Portrait of a Hanseatic Merchant, dated 1538, limns the trader in sober clothing, whose black, monochrome nature reveals his membership in the Hanseatic League. Despite its ambiguity, the piece is commemorative of the merchant’s thirty-third birthday — an important date, as it is the age at which Christ was crucified. 

Akin in divine significance is the philosophically macabre Dance of Death (1538) series. Throughout the collection, skeletons dance with the living as a reminder of their inescapable, impending end. The pernicious theme was not regarded as such in the Middle Ages; rather, it was appreciated as preparation for a proper Christian passing. 

“The series illustrates the ubiquity of death: no one, no matter your social position, is immune,” remarked McQuillen. “The religious nature of the series teaches that you must be constantly ready for death, meaning that one must always be spiritually prepared.” The dance was thus painted onto church walls, funerary murals, and prayer-book illustrations alike. 

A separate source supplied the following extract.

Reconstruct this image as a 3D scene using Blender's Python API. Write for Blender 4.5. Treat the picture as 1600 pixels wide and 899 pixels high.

The practice became increasingly common, prompting Holbein to translate it into a book, The Images of Death, in partnership with Swiss blockcutter Hans Lützelburger. Their creation was revolutionary, catalyzing a shift away from flat, two-dimensional scenes (as commonly found in medieval art) and towards lively, contemporary stills. 

In his ritualistic fashion, Holbein used distinct symbols in Dance of Death in order to highlight varying undertones in his series, Images of Death. He depicted individuals in the midst of their quotidian routine, drawing the same skeleton with professions from the clergy to a commoner. The works within the sequence were titled quite redundantly; among them are Death and the Monk, Death and the Priest, and Death and the Doctor. 

Though the religious tradition protected the souls of those who are long gone, Holbein’s art ensures that its cultural value is not long gone. His portraits preserve stories of the Middle Ages, hailing Holbein as the hero of humanism. 

“To a certain extent,” said Katia Anastas ’23, “artistic originality is a myth. Every artist, no matter the time period, is influenced by the works of previous artists and by their external circumstances.”